— Brief —
Take the data below and extract the lines from the one with "1620 by 1080 pixels." to the one with "WARM, 0.03, ch)", inclusive, exactly as written.

═════ Data to process ═════

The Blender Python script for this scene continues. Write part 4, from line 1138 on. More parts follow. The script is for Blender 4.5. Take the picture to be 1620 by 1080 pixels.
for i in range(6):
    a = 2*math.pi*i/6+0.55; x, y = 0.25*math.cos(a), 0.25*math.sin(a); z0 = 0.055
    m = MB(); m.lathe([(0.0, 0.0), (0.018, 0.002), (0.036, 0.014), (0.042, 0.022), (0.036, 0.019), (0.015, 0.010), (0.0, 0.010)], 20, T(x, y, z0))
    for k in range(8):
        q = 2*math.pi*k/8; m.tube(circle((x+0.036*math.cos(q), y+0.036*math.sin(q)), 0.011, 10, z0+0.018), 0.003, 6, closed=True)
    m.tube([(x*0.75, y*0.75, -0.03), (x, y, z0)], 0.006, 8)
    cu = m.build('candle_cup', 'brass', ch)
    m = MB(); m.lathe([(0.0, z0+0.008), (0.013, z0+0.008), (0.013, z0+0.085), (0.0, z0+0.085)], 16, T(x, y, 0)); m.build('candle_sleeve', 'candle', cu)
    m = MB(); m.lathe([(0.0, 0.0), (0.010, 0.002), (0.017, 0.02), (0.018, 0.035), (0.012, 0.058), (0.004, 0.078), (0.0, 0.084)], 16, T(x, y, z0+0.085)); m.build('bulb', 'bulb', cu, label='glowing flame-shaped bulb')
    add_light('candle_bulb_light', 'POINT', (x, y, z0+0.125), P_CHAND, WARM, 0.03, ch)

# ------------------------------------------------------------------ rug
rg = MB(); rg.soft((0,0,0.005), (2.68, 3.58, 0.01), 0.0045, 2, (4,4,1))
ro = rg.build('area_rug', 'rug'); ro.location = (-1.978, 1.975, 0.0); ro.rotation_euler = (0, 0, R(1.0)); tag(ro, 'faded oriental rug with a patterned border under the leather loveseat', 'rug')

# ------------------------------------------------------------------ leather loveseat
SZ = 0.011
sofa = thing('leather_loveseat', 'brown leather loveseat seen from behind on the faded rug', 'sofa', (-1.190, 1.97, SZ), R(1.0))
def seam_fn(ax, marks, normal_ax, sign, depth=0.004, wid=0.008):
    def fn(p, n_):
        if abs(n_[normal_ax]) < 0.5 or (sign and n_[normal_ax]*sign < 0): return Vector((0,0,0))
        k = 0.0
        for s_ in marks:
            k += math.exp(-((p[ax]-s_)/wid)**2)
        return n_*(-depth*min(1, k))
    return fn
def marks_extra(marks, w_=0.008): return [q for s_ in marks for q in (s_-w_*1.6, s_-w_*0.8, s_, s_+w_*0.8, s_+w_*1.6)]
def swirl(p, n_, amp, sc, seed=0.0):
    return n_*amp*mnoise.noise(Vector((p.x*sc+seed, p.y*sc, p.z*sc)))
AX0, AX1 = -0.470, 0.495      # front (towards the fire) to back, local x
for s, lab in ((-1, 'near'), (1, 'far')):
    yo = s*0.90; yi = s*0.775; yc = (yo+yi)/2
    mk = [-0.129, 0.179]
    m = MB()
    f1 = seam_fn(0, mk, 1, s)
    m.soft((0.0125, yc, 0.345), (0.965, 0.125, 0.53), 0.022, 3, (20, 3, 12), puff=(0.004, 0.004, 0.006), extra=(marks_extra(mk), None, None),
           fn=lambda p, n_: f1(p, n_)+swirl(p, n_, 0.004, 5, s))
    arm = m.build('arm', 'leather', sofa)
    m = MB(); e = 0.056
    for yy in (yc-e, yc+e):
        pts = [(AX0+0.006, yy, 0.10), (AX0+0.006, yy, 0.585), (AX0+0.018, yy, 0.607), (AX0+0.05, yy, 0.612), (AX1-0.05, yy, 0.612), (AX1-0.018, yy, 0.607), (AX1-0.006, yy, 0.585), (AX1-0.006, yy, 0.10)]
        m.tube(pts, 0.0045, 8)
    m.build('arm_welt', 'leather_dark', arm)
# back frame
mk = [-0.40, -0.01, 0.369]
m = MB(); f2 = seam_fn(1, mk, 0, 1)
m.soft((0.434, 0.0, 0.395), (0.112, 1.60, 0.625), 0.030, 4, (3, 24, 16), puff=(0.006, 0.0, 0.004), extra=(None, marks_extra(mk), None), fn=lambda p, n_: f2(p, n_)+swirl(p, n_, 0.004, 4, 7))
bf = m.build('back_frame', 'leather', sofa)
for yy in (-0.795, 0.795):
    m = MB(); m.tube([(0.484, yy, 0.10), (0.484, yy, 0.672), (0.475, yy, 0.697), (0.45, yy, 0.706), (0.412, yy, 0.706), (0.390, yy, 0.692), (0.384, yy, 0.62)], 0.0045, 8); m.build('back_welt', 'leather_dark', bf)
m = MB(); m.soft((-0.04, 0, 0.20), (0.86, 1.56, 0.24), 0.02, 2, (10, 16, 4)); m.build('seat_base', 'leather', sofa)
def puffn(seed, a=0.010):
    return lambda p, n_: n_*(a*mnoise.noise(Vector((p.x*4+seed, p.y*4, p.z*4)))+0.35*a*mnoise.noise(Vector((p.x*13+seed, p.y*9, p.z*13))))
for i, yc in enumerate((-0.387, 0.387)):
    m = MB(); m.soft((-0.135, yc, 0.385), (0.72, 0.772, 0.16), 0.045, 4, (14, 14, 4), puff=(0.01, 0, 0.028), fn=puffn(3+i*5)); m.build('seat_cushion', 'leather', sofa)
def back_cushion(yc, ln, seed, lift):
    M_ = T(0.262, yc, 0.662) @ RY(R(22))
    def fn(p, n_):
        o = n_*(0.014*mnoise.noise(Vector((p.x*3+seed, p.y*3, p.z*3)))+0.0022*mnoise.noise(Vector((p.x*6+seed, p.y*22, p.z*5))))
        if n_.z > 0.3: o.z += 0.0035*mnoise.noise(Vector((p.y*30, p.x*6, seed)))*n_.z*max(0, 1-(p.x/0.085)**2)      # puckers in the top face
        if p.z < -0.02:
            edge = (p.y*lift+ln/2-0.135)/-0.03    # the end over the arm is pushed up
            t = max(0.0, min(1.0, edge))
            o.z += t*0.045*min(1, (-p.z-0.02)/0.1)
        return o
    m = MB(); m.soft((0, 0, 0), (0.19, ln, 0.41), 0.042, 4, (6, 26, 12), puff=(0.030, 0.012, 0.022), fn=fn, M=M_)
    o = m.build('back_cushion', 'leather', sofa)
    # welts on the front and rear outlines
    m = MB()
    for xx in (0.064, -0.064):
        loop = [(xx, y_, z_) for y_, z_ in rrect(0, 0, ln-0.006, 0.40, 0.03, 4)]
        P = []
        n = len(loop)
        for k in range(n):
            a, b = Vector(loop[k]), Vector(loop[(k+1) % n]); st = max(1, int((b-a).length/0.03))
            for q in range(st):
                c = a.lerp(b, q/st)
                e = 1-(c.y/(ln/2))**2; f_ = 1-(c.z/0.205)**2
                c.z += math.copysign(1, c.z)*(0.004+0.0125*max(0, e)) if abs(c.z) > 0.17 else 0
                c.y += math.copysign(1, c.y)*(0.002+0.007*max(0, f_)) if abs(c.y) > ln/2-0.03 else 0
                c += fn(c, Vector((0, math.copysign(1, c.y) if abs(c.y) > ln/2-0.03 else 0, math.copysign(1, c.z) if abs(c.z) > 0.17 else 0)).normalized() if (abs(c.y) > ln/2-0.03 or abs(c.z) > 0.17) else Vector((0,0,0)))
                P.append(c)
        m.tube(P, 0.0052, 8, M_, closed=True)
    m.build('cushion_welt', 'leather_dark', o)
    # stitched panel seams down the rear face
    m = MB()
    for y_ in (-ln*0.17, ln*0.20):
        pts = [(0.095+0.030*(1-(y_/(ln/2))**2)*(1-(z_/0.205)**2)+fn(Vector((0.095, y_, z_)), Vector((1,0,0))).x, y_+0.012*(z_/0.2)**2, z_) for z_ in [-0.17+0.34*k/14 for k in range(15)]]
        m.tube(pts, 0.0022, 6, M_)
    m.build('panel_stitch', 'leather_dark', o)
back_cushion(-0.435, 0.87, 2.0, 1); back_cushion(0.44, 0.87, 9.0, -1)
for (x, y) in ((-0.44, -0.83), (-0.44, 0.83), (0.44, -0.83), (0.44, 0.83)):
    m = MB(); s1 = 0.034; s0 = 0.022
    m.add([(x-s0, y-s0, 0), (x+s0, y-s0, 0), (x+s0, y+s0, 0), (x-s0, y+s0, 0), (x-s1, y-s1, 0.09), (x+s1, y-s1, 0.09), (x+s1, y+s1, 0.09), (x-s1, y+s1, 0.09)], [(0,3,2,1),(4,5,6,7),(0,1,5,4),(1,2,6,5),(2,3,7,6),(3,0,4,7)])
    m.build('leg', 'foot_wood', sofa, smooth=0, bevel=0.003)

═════
═════ Data to process ═════

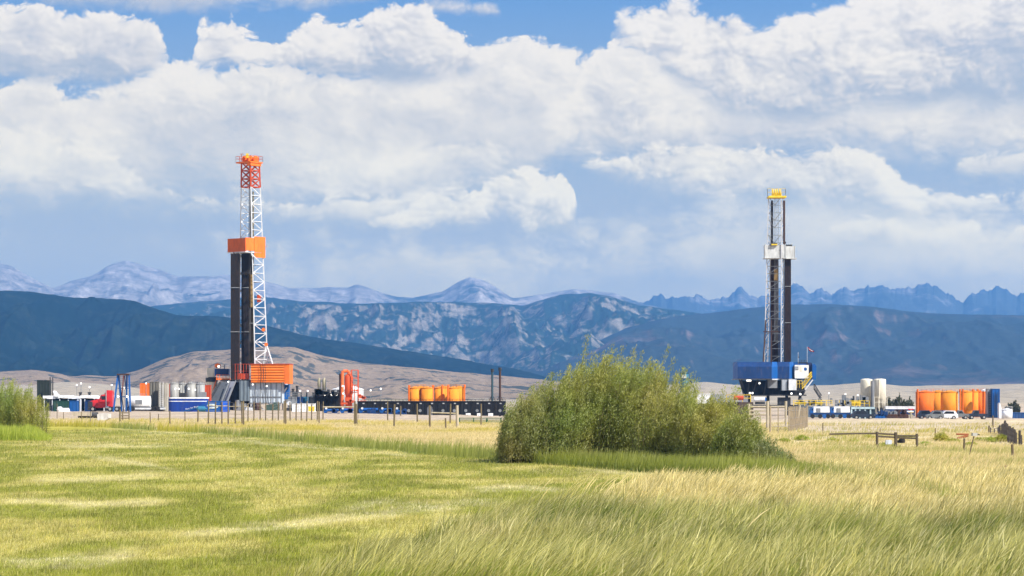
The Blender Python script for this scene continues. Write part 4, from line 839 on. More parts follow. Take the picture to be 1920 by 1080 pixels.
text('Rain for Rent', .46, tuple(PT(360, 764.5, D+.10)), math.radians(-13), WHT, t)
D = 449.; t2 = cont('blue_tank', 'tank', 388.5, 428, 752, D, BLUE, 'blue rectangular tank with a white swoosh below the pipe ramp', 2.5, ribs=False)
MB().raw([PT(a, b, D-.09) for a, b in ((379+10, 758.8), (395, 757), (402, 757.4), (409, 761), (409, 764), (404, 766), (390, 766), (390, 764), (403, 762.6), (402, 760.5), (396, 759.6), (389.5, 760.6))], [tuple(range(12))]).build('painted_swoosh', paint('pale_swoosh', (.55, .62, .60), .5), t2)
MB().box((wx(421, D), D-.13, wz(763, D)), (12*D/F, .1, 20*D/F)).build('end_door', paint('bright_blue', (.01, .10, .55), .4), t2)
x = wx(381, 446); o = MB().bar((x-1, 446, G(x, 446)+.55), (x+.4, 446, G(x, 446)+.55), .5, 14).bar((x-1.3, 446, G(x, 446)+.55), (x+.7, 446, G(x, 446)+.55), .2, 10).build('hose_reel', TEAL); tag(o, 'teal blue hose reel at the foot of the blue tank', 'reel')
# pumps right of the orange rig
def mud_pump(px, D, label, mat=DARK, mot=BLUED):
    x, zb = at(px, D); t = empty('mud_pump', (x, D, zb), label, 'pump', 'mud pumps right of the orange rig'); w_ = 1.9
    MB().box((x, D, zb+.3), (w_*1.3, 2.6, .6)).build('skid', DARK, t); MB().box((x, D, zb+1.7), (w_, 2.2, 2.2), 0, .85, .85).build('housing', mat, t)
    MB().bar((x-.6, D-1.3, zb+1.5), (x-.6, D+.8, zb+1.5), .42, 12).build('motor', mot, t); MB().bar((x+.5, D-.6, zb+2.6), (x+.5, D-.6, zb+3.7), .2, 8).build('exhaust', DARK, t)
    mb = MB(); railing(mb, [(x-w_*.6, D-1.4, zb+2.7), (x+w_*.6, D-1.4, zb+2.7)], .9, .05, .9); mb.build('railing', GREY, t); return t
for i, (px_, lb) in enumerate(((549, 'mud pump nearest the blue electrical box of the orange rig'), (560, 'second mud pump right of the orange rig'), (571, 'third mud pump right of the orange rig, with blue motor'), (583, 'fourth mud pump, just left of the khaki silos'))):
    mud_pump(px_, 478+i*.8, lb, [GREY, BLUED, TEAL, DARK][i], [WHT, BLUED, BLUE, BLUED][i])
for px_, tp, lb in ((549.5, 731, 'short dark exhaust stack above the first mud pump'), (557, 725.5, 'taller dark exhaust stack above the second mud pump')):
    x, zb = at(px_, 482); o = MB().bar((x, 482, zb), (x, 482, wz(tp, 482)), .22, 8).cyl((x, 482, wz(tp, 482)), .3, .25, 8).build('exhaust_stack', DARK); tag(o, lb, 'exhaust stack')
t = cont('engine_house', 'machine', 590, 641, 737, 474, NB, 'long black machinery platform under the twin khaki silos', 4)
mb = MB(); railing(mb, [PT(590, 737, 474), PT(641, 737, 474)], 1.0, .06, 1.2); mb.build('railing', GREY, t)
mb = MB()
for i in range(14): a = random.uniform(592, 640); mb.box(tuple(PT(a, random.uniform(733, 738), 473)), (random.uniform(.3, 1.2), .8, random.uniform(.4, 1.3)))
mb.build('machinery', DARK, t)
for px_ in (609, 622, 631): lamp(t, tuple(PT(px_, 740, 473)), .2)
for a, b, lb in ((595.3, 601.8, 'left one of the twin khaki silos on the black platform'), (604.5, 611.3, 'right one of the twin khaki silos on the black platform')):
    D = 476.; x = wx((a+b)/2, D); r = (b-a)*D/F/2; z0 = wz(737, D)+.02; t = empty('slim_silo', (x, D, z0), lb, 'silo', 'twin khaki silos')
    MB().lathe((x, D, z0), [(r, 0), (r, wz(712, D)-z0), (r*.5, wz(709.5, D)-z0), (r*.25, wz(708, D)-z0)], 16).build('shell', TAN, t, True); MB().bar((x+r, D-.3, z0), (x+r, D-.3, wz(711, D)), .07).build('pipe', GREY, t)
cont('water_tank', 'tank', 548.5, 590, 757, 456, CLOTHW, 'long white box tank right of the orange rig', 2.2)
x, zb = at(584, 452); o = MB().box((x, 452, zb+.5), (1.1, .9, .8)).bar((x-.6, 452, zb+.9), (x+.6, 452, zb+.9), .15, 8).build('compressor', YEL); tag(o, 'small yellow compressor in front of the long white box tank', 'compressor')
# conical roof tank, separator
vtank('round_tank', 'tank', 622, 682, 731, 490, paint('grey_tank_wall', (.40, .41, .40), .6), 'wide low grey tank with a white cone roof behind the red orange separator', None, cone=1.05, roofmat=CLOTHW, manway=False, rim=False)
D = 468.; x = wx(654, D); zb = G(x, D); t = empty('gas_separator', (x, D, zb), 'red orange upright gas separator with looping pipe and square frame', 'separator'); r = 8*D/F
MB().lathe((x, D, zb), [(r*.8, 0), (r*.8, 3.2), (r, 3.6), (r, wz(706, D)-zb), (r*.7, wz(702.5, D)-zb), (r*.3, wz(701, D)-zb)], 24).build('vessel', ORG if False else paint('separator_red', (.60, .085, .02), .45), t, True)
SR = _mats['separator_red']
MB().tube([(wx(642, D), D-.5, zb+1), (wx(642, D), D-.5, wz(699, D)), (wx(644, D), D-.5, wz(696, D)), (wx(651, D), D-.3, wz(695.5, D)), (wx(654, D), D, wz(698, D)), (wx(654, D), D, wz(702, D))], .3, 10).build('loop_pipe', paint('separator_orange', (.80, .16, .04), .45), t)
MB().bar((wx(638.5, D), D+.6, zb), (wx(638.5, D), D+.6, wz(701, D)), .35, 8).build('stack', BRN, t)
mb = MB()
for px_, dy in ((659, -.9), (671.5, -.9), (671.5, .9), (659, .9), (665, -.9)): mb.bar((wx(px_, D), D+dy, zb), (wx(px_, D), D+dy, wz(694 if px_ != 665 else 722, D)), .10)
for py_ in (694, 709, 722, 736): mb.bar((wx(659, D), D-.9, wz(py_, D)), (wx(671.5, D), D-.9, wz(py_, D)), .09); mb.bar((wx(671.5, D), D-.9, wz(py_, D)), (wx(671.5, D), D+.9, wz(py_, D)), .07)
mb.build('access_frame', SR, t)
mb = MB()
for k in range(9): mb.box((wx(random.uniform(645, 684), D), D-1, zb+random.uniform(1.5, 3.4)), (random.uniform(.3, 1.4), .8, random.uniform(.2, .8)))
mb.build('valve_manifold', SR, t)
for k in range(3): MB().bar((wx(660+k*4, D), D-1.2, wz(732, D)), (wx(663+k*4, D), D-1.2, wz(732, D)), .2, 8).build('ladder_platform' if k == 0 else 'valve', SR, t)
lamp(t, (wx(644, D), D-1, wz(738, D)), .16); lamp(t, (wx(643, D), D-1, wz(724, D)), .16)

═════
═════ Data to process ═════

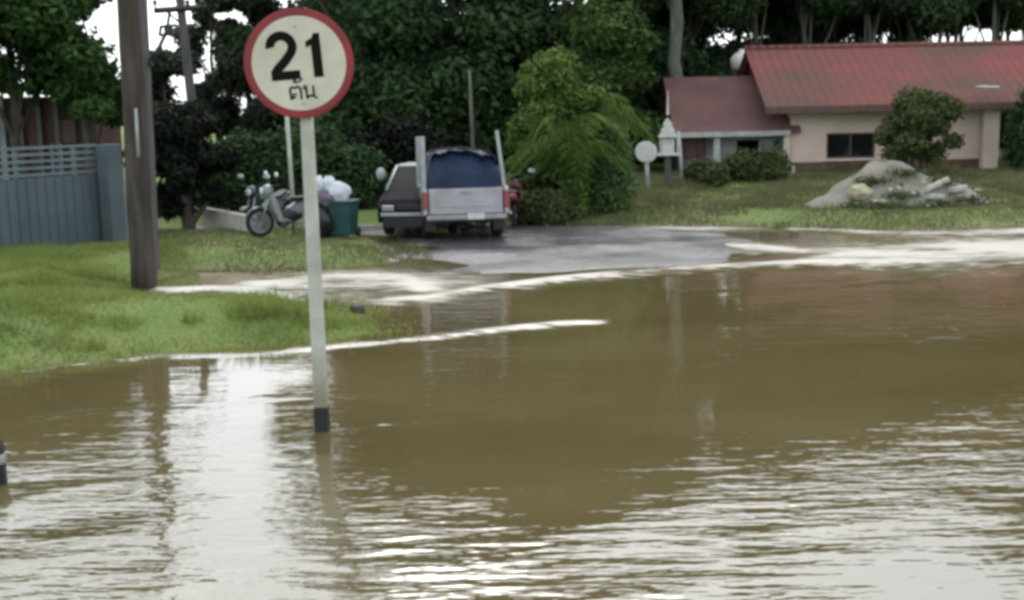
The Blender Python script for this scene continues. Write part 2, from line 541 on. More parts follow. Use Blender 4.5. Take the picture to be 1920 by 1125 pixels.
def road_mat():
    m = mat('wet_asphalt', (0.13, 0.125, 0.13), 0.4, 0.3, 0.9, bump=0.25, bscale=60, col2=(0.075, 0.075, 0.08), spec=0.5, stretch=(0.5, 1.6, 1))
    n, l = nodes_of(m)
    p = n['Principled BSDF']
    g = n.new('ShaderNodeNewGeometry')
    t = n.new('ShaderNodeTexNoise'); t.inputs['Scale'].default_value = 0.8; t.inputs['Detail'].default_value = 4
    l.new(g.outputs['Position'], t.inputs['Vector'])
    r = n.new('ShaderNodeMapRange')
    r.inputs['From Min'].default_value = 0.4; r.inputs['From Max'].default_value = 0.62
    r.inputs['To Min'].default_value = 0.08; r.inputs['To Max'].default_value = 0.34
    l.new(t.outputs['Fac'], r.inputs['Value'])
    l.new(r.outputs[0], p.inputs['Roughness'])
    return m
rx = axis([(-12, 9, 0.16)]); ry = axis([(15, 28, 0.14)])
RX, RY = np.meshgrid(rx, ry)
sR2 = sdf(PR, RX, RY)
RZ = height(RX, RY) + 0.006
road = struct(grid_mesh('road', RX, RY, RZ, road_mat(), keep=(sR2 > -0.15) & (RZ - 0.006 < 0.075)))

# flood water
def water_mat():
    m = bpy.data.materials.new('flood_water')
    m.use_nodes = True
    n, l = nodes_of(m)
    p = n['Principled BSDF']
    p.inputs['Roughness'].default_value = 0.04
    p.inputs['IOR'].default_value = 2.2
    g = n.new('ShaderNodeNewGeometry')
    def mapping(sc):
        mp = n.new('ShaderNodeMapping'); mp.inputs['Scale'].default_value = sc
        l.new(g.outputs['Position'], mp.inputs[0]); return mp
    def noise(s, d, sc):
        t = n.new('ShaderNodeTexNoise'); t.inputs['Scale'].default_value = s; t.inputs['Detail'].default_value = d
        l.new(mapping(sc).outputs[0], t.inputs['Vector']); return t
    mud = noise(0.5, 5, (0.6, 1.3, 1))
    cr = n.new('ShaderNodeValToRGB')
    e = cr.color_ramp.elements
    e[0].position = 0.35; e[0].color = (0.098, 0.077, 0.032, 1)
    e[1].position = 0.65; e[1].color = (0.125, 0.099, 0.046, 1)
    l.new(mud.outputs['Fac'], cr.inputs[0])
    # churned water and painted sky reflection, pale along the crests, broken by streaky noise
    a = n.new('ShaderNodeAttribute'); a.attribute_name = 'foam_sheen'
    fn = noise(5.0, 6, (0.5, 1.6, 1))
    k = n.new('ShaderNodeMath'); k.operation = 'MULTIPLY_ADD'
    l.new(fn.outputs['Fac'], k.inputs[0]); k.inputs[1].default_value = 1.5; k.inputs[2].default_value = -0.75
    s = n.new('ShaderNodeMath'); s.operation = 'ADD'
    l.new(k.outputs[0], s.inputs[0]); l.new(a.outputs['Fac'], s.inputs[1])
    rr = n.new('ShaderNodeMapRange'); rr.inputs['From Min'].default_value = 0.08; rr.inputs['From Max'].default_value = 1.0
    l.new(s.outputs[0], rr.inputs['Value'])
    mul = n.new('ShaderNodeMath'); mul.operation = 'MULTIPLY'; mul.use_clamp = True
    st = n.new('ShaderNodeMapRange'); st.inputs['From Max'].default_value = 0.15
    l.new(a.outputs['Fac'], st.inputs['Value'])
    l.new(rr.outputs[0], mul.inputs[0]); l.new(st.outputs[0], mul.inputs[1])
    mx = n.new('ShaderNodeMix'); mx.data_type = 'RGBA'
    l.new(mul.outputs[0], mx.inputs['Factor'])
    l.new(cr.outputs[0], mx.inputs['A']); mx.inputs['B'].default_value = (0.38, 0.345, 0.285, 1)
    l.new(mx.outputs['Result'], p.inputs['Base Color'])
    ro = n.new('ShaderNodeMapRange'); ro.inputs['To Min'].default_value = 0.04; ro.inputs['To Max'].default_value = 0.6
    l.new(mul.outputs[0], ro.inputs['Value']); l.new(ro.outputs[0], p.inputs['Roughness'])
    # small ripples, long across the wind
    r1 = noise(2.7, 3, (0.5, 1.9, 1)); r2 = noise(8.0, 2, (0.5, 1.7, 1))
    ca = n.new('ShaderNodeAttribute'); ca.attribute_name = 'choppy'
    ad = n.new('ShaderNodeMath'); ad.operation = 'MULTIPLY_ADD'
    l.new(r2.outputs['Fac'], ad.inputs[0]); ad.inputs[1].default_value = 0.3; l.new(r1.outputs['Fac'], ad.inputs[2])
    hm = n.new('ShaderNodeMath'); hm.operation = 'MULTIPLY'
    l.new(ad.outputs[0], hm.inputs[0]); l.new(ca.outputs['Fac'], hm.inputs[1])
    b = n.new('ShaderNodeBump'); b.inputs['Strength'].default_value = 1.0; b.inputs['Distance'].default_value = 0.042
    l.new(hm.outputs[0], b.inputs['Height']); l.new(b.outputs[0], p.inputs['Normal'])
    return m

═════

— Response to this task —
The Blender Python script for this scene continues. Write part 4, from line 1138 on. More parts follow. The script is for Blender 4.5. Take the picture to be 1620 by 1080 pixels.
for i in range(6):
    a = 2*math.pi*i/6+0.55; x, y = 0.25*math.cos(a), 0.25*math.sin(a); z0 = 0.055
    m = MB(); m.lathe([(0.0, 0.0), (0.018, 0.002), (0.036, 0.014), (0.042, 0.022), (0.036, 0.019), (0.015, 0.010), (0.0, 0.010)], 20, T(x, y, z0))
    for k in range(8):
        q = 2*math.pi*k/8; m.tube(circle((x+0.036*math.cos(q), y+0.036*math.sin(q)), 0.011, 10, z0+0.018), 0.003, 6, closed=True)
    m.tube([(x*0.75, y*0.75, -0.03), (x, y, z0)], 0.006, 8)
    cu = m.build('candle_cup', 'brass', ch)
    m = MB(); m.lathe([(0.0, z0+0.008), (0.013, z0+0.008), (0.013, z0+0.085), (0.0, z0+0.085)], 16, T(x, y, 0)); m.build('candle_sleeve', 'candle', cu)
    m = MB(); m.lathe([(0.0, 0.0), (0.010, 0.002), (0.017, 0.02), (0.018, 0.035), (0.012, 0.058), (0.004, 0.078), (0.0, 0.084)], 16, T(x, y, z0+0.085)); m.build('bulb', 'bulb', cu, label='glowing flame-shaped bulb')
    add_light('candle_bulb_light', 'POINT', (x, y, z0+0.125), P_CHAND, WARM, 0.03, ch)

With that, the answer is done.